Why overloaded ' operator < ' should be const for class?

Question

Can anybody explain this behavior in context of STL sort algorithm? If operator < is not defined const it gives error,

error: passing ‘const B’ as ‘this’ argument of ‘bool B::operator<(const B&)’ discards qualifiers [-fpermissive] while (__pivot < *__last)

Is sort algo lhs const object or sort is const method?

class B
{
 public:
    ...
    bool operator < (const B& b) const       // why const required here?
    {
        return (m_i < b.m_i);
    } 
    ...

 private:
    int m_i;
    int m_j;
};

int main()
{
  vector<B> Bvec2 {B(5), B(3), B(30), B(20), B(8)};
  std::sort(Bvec2.begin(), Bvec2.end());
  ...
}

Answer 1

Marking the function as const promises that it will not change the object. So it can be used on const objects.

The STL almost certainly takes the arguments as const, because that is the smart thing to do.

It shouldn't hurt you to define operator< as const because I cannot imagine having a less-than operator that changes the object.
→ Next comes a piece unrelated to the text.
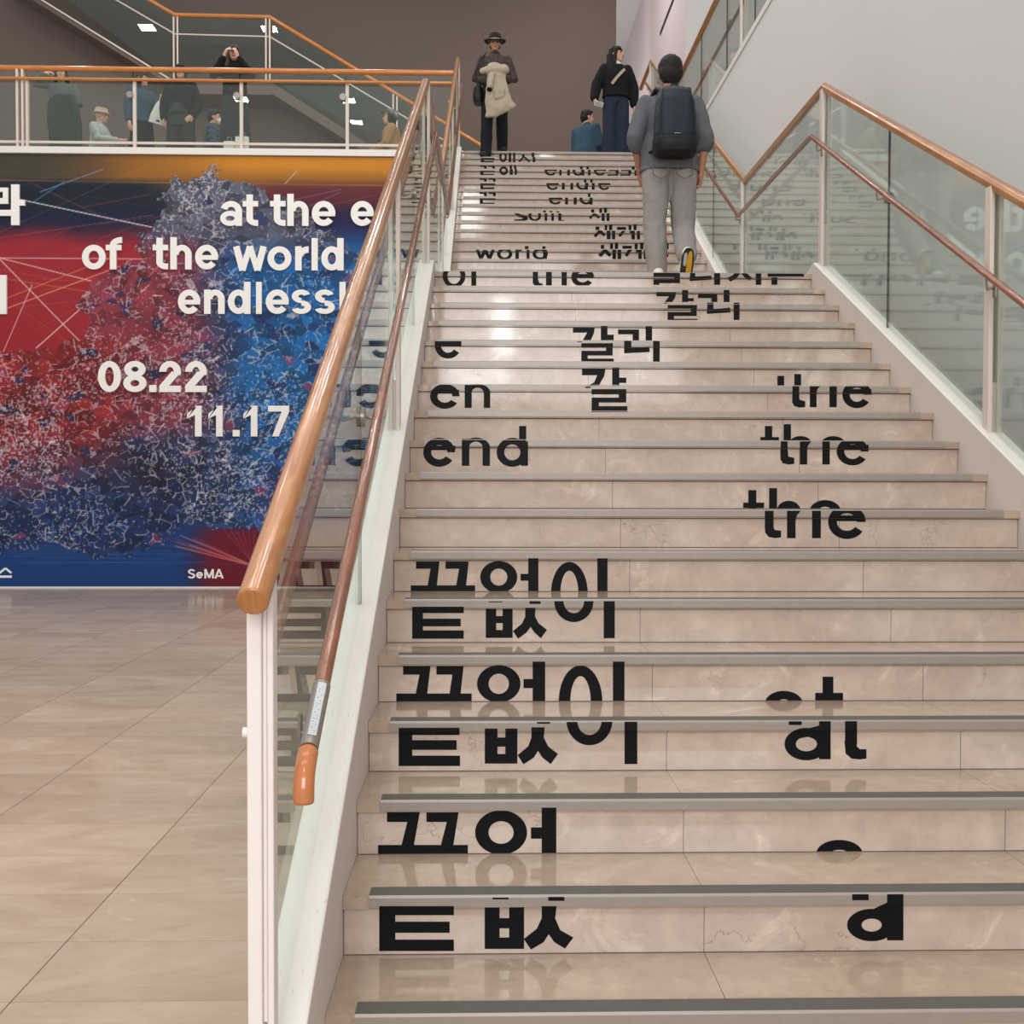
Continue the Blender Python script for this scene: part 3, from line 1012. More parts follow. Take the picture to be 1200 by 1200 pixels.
def build_mural():
    rng = np.random.default_rng(5)
    pl, pr = at(-62, 400, Y=YM).x, XL-0.115
    z0, z1 = 0.012, ZTOP-0.085
    nx, nz = 760, 500
    xs = np.linspace(pl, pr, nx)
    zs = np.linspace(z0, z1, nz)
    X, Z = np.meshgrid(xs, zs)
    # artwork coordinates, one unit = one photo pixel at the wall
    A = np.array([[at(0, 200, Y=YM).x, 0, 0]])
    ax, bx = at(0, 400, Y=YM).x, at(400, 400, Y=YM).x
    az, bz = at(200, 200, Y=YM).z, at(200, 600, Y=YM).z
    U = (X-ax)/(bx-ax)*400.0
    V = 200+(Z-az)/(bz-az)*400.0

    def vnoise(u, v, cell, seed):
        g = np.random.default_rng(seed).random((160, 160))
        a, b = (u+200)/cell, (v+200)/cell
        i, j = np.floor(a).astype(int), np.floor(b).astype(int)
        f, h = a-i, b-j
        f = f*f*(3-2*f)
        h = h*h*(3-2*h)
        i, j = i % 159, j % 159
        return (g[j, i]*(1-f)+g[j, i+1]*f)*(1-h)+(g[j+1, i]*(1-f)+g[j+1, i+1]*f)*h

    def fbm(u, v, cell, seed, o=4):
        r, a, t = 0, 1.0, 0
        for k in range(o):
            r = r+a*vnoise(u, v, cell/2**k, seed+k)
            t += a
            a *= 0.55
        return r/t

    def sm(x, a, b):
        t = np.clip((x-a)/(b-a), 0, 1)
        return t*t*(3-2*t)

    C = np.zeros(U.shape+(3,))

    def lay(mask, rgb):
        nonlocal C
        m = np.clip(mask, 0, 1)[..., None]
        C = C*(1-m)+np.array(rgb, float)*m

    def layc(mask, col):
        nonlocal C
        m = np.clip(mask, 0, 1)[..., None]
        C = C*(1-m)+col*m

    wob = (fbm(U, V, 60, 11)-0.5)
    # ---- backdrop
    lay(np.ones_like(U), (18, 28, 58))
    top = 1-sm(V+wob*6, 205, 250)
    lay(top*(1-sm(U, 60, 150)), (66, 62, 50))
    lay(top*sm(U, 40, 170)*0.95, (150, 98, 36))
    lay((1-sm(V, 192, 212))*sm(U, 150, 300), (196, 128, 38))
    lay(sm(V, 206, 222)*(1-sm(V, 232, 262))*sm(U, 250, 340)*0.8, (92, 30, 44))
    lay(sm(V, 232, 256)*sm(U, 330, 400)*0.9, (34, 22, 66))
    lay(sm(V, 206, 220)*(1-sm(V, 236, 262))*(1-sm(U, 150, 250)), (22, 30, 46))
    red = sm(V+wob*16, 254, 292)*(1-sm(U, 215, 300))
    lay(red, (150, 36, 48))
    lay(red*sm(V, 330, 400)*0.5, (146, 30, 38))
    blue = sm(U+wob*50-(V-300)*0.05, 235, 320)*sm(V, 252, 300)
    lay(blue, (18, 92, 158))
    low = sm(V+(U-100)*0.25+wob*60, 500, 590)
    lay(low, (24, 56, 112))
    lay(sm(V+wob*20, 640, 668), (16, 60, 118))
    mar = sm(U+wob*16+(V-640)*0.15, 205, 262)*sm(V+wob*30, 590, 640)
    lay(mar, (104, 20, 40))
    lay(sm(U, 300, 345)*sm(V, 520, 560)*(1-sm(V, 590, 640))*0.7, (96, 44, 110))
    # ---- thin lines

    def line(a, b, rgb, w=0.7, al=0.8):
        (x0, y0), (x1, y1) = a, b
        dx, dy = x1-x0, y1-y0
        L2 = dx*dx+dy*dy
        t = np.clip(((U-x0)*dx+(V-y0)*dy)/L2, 0, 1)
        d = np.hypot(U-(x0+t*dx), V-(y0+t*dy))
        lay(np.clip(w+0.5-d, 0, 1)*al, rgb)

    for _ in range(46):
        a = (rng.uniform(-60, 160), rng.uniform(215, 420))
        an = rng.uniform(-0.55, 0.75)
        ln = rng.uniform(60, 220)
        line(a, (a[0]+ln*math.cos(an), a[1]+ln*math.sin(an)), [(190, 80, 80), (120, 60, 110), (210, 140, 70), (170, 60, 70), (84, 70, 130)][rng.integers(5)], 0.15, 0.45)
    for a, b, c_, w, al in [((24, 235), (178, 266), (235, 232, 228), 0.5, .95), ((0, 303), (170, 303), (240, 220, 215), 0.4, .9), ((0, 303), (110, 330), (235, 215, 210), 0.45, .9),
                       ((0, 304), (98, 405), (240, 225, 220), 0.45, .9), ((8, 362), (140, 312), (235, 190, 140), 0.4, .9), ((8, 350), (130, 302), (220, 150, 80), 0.4, .8),
                       ((38, 334), (4, 412), (230, 200, 200), 0.4, .9), ((96, 360), (42, 408), (240, 225, 220), 0.5, .9), ((0, 326), (130, 346), (214, 140, 60), 0.3, .8),
                       ((122, 199), (48, 226), (120, 150, 190), 0.4, .9), ((76, 214), (40, 238), (70, 150, 200), 0.4, .8), ((0, 213), (450, 215), (190, 150, 90), 0.25, .7), ((0, 211), (240, 206), (170, 70, 60), 0.2, .6),
                       ((40, 217), (128, 258), (150, 84, 84), 0.3, .7), ((100, 243), (175, 228), (150, 70, 80), 0.3, .7), ((0, 280), (180, 252), (190, 90, 80), 0.3, .7),
                       ((334, 214), (348, 199), (190, 200, 220), 0.35, .9), ((400, 220), (330, 236), (120, 110, 170), 0.35, .8), ((398, 224), (362, 240), (120, 110, 170), 0.35, .8), ((438, 227), (380, 240), (150, 60, 60), 0.3, .8)]:
        line(a, b, c_, w, al)
    for k in range(11):
        line((192+rng.uniform(-6, 40), 630+rng.uniform(-4, 12)), (296, 664), [(216, 160, 90), (220, 60, 60), (230, 215, 200), (190, 50, 90)][rng.integers(4)], 0.25, 0.75)
    for k in range(6):
        line((262+k*7, 622), (294, 660), (200, 90, 120), 0.25, 0.6)
    for k in range(8):
        y = 640+k*3
        line((rng.uniform(0, 60), y), (rng.uniform(180, 290), y+rng.uniform(-4, 4)), (50, 110, 170), 0.2, 0.6)
    # ---- crystalline mass
    ctr = [(258, 196), (232, 200), (292, 212), (320, 230), (352, 236), (372, 262), (392, 270), (410, 288), (560, 330), (560, 596), (330, 604), (300, 618), (262, 622), (215, 612), (180, 640), (130, 652),
           (60, 640), (-60, 650), (-60, 420), (20, 412), (60, 408), (96, 396), (104, 372), (92, 350), (122, 322), (160, 302), (166, 276), (180, 262), (196, 240), (186, 224), (200, 218), (222, 210)]
    nU = U+(fbm(U, V, 14, 21, 3)-0.5)*26
    nV = V+(fbm(U, V, 14, 31, 3)-0.5)*26
    ins = np.zeros(U.shape, bool)
    n = len(ctr)
    for i in range(n):
        (x0, y0), (x1, y1) = ctr[i], ctr[(i+1) % n]
        cond = ((y0 > nV) != (y1 > nV))
        if y0 != y1:
            ins ^= cond & (nU < (x1-x0)*(nV-y0)/(y1-y0)+x0)
    ns = 3100
    sd = np.stack([rng.uniform(-70, 560, ns), rng.uniform(190, 690, ns)], 1)
    cid = np.zeros(U.size, int)
    P = np.stack([U.ravel(), V.ravel()], 1)
    d1 = np.zeros(U.size)
    d2 = np.zeros(U.size)
    order = np.argsort(sd[:, 1])
    sd = sd[order]
    for r in range(nz):                       # row by row, only seeds near the row
        sl = slice(r*nx, (r+1)*nx)
        v = P[sl][0, 1]
        lo, hi = np.searchsorted(sd[:, 1], [v-26, v+26])
        s_ = sd[lo:hi]
        if len(s_) < 2: continue
        rowu = P[sl][:, 0]
        D = np.hypot((rowu[:, None]-s_[None, :, 0])*0.8, (P[sl][:, 1][:, None]-s_[None, :, 1])*1.15)
        k = np.argpartition(D, 1, axis=1)[:, :2]
        da = np.take_along_axis(D, k, 1)
        sw = da[:, 0] > da[:, 1]
        k[sw] = k[sw][:, ::-1]
        da.sort(axis=1)
        cid[sl] = k[:, 0]+lo
        d1[sl], d2[sl] = da[:, 0], da[:, 1]
    cid = cid.reshape(U.shape)
    edge = (d2-d1).reshape(U.shape)
    cr = rng.random(ns)[cid]
    cr2 = rng.random(ns)[cid]

    def body(cs):
        return np.array(cs, float)

    # zone colours inside the mass
    zb = np.zeros(U.shape+(3,))
    zb[:] = (46, 74, 122)
    def zl(mask, rgb):
        nonlocal zb
        m = np.clip(mask, 0, 1)[..., None]
        zb = zb*(1-m)+np.array(rgb, float)*m
    zl(1-sm(V+wob*40, 262, 300), (88, 92, 112))
    zl(sm(U+wob*60, 250, 320)*sm(V, 280, 320), (22, 100, 168))
    pk = (1-sm(U+wob*80-(V-300)*0.05, 190, 285))*sm(V, 262, 300)*(1-sm(V+wob*60-(220-U)*0.25, 470, 560))
    zl(pk, (136, 54, 68))
    zl((1-sm(U+wob*60, 90, 190))*sm(V, 380, 410)*(1-sm(V+wob*60, 490, 570)), (138, 36, 42))
    zl(sm(V+wob*50+(U-200)*0.1, 530, 590)*(1-sm(U, 170, 330)), (30, 54, 104))
    zl(np.exp(-(((U-175)/75)**2+((V-556)/34)**2))*0.8, (34, 30, 52))
    zl(sm(U, 280, 340)*sm(V, 520, 570), (84, 62, 120))
    shade = 0.64+0.42*cr
    col = zb*shade[..., None]
    # some facets jump to the neighbouring hue
    jump = (cr2 > 0.93)
    col[jump] = col[jump]*0.35+np.array((26, 40, 84))*0.65
    jump = (cr2 < 0.03) & (V > 300)
    col[jump] = col[jump]*0.4+np.array((150, 60, 90))*0.6
    layc(ins*1.0, np.clip(col, 0, 235))
    # pale filigree along facet edges and clouds of light specks
    fil = (edge < 0.7)*(fbm(U, V, 9, 51, 3) > 0.56)
    lay(ins*fil*0.6, (200, 190, 200))
    cloud = np.clip((fbm(U, V, 44, 61, 4)-0.40)*4.0, 0, 1)*(0.45+0.55*np.clip((300-V)/60, 0, 1)+0.45*np.exp(-((V-520)/90)**2))
    spk = 0.35*rng.random(U.shape)+0.65*np.clip((vnoise(U, V, 2.1, 91)-.5)*1.25+.5, 0, 1)
    lay(ins*(spk < 0.42*cloud)*0.62, (196, 190, 202))
    lay(ins*(spk > 1-0.20*cloud)*0.6, (34, 36, 66))
    tw = (vnoise(U, V, 2.6, 71) > 0.74)*(vnoise(U, V, 3.4, 73) > 0.45)
    lay(ins*tw*(0.25+0.5*cloud), (224, 214, 214))
    # ochre twigs in the rosy part, pale and blue twigs elsewhere
    for k in range(240):
        u, v = rng.uniform(-20, 430), rng.uniform(290, 650)
        an = rng.uniform(0, 6.28)
        ln = rng.uniform(5, 17)
        if 100 < u < 200 and v < 410: c_ = [(226, 160, 84), (236, 214, 196), (230, 130, 70)][rng.integers(3)]
        elif u < 140 and v < 520: c_ = [(226, 150, 110), (230, 200, 190)][rng.integers(2)]
        elif v > 560: c_ = [(90, 150, 200), (200, 210, 226), (60, 130, 190)][rng.integers(3)]
        else: c_ = [(140, 190, 226), (214, 220, 232)][rng.integers(2)]
        x1, y1 = u+ln*math.cos(an), v+ln*math.sin(an)
        ii = (np.abs(U[0]-u) < 24).nonzero()[0]
        jj = (np.abs(V[:, 0]-v) < 24).nonzero()[0]
        if len(ii) == 0 or len(jj) == 0: continue
        sub = np.ix_(jj, ii)
        uu, vv = U[sub], V[sub]
        dx, dy = x1-u, y1-v
        t = np.clip(((uu-u)*dx+(vv-v)*dy)/(dx*dx+dy*dy), 0, 1)
        d = np.hypot(uu-(u+t*dx), vv-(v+t*dy))
        mk = (np.clip(0.95-d, 0, 1)*0.85*ins[sub])[..., None]
        C[sub] = C[sub]*(1-mk)+np.array(c_)*mk
    C = np.clip(C, 0, 255)/255.0
    L = np.where(C <= 0.04045, C/12.92, ((C+0.055)/1.055)**2.4)
    # panel: printed front grid, plus thickness
    vs = np.stack([X, np.full_like(X, YM), Z], -1).reshape(-1, 3)
    idx = np.arange(nx*nz).reshape(nz, nx)
    q = np.stack([idx[:-1, :-1], idx[:-1, 1:], idx[1:, 1:], idx[1:, :-1]], -1).reshape(-1, 4)
    me = bpy.data.meshes.new('print')
    me.vertices.add(len(vs))
    me.vertices.foreach_set('co', vs.ravel())
    me.loops.add(q.size)
    me.loops.foreach_set('vertex_index', q.ravel().astype(np.int32))
    me.polygons.add(len(q))
    me.polygons.foreach_set('loop_start', np.arange(0, q.size, 4, dtype=np.int32))
    me.update()
    at_ = me.color_attributes.new('ink', 'FLOAT_COLOR', 'POINT')
    rgba = np.ones((nx*nz, 4), np.float32)
    rgba[:, :3] = L.reshape(-1, 3)
    at_.data.foreach_set('color', rgba.ravel())
    k = NT('printed_mural')
    an = k.t.nodes.new('ShaderNodeAttribute')
    an.attribute_name = 'ink'
    k.l(an.outputs['Color'], k.b.inputs['Base Color'])
    k.b.inputs['Roughness'].default_value = 0.6
    k.b.inputs['Specular IOR Level'].default_value = 0.25
    me.materials.append(k.m)
    root = empty('mural', ((pl+pr)/2, YM, 0), 0, 'huge printed mural of red and blue crystal shards on the wall below the balcony', 'mural')
    off = Vector((-(pl+pr)/2, -YM, 0))
    o = bpy.data.objects.new('print', me)
    COL.objects.link(o)
    o.parent = root
    o.location = off
    m = MB()
    m.box(pl, YM+0.002, z0-0.002, pr, YM+0.135, z1)
    b = m.build('backing_board', M['white_trim'], root)
    b.location = off
    m = MB()
    m.box(pl, YM-0.006, 0.0, pr, YM+0.004, 0.020)
    b = m.build('base_trim', M['white_trim'], root)
    b.location = off
    return root, off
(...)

That would just be silly.

If you want to know exactly where here is some code copied out of libstdc++ bits/stl_algo.h on a Fedora 20 machine:

  /// This is a helper function...
  template<typename _RandomAccessIterator, typename _Tp, typename _Compare>
    _RandomAccessIterator
    __unguarded_partition(_RandomAccessIterator __first,
                          _RandomAccessIterator __last,
                          const _Tp& __pivot, _Compare __comp)

const _Tp& __pivot, right there.